DATASET CONTENT.
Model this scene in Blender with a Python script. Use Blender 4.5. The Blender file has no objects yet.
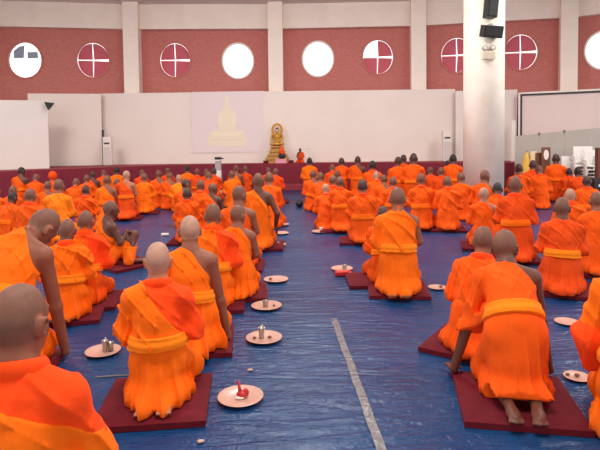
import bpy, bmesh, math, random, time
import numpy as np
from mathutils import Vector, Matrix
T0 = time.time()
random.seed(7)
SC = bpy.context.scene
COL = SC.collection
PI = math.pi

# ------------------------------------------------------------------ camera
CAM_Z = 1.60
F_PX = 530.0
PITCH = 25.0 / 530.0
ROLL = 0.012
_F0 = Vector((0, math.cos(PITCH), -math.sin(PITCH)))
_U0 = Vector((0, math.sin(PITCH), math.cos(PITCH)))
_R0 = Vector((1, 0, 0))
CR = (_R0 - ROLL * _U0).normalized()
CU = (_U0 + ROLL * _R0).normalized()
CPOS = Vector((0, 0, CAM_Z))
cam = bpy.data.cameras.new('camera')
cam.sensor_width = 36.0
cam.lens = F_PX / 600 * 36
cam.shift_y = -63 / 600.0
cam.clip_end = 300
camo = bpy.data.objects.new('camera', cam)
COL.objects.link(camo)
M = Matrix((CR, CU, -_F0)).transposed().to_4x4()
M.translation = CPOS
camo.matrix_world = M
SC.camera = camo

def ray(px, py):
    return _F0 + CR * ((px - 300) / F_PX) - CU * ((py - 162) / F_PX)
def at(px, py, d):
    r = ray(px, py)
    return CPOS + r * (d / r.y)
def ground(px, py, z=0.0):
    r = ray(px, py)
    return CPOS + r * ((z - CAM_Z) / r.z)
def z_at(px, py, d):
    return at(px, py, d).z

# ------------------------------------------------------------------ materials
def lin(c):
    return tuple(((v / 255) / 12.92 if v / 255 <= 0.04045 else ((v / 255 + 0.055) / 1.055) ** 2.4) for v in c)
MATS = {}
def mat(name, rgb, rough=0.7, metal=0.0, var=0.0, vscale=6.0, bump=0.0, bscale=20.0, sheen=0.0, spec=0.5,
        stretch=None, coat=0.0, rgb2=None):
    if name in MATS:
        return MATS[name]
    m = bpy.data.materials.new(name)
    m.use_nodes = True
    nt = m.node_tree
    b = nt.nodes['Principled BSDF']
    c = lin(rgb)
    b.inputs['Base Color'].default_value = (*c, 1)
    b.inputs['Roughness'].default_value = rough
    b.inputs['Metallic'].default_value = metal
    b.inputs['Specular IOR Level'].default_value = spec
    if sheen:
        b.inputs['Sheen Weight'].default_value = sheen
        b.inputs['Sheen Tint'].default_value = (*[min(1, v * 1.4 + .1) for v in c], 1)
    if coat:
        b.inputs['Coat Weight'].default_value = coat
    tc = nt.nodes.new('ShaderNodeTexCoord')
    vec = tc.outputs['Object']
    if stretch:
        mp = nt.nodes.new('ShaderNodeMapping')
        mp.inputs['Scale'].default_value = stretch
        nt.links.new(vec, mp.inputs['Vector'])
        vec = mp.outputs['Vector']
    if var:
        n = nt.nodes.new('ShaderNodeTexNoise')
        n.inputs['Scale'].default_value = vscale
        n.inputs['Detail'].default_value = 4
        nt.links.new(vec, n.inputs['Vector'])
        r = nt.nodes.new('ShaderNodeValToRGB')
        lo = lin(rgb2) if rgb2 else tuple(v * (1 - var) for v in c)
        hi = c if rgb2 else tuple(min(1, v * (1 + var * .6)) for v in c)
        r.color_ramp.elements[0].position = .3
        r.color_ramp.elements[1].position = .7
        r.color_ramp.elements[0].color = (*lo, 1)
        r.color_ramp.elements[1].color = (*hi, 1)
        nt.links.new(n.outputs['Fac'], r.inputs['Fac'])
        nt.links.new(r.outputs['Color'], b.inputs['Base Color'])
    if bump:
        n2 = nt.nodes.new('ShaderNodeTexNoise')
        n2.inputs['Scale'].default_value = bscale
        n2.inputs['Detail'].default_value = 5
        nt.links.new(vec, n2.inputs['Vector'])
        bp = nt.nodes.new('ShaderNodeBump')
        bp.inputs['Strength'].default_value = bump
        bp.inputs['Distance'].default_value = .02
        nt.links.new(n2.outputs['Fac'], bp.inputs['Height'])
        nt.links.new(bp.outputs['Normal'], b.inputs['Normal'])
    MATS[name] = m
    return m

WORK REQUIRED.
Repeat only the lines between the start of the data and the line with "PI = math.pi", including those two lines, and skip the pictures.

REPLY TO THE EXERCISE.
Model this scene in Blender with a Python script. Use Blender 4.5. The Blender file has no objects yet.
import bpy, bmesh, math, random, time
import numpy as np
from mathutils import Vector, Matrix
T0 = time.time()
random.seed(7)
SC = bpy.context.scene
COL = SC.collection
PI = math.pi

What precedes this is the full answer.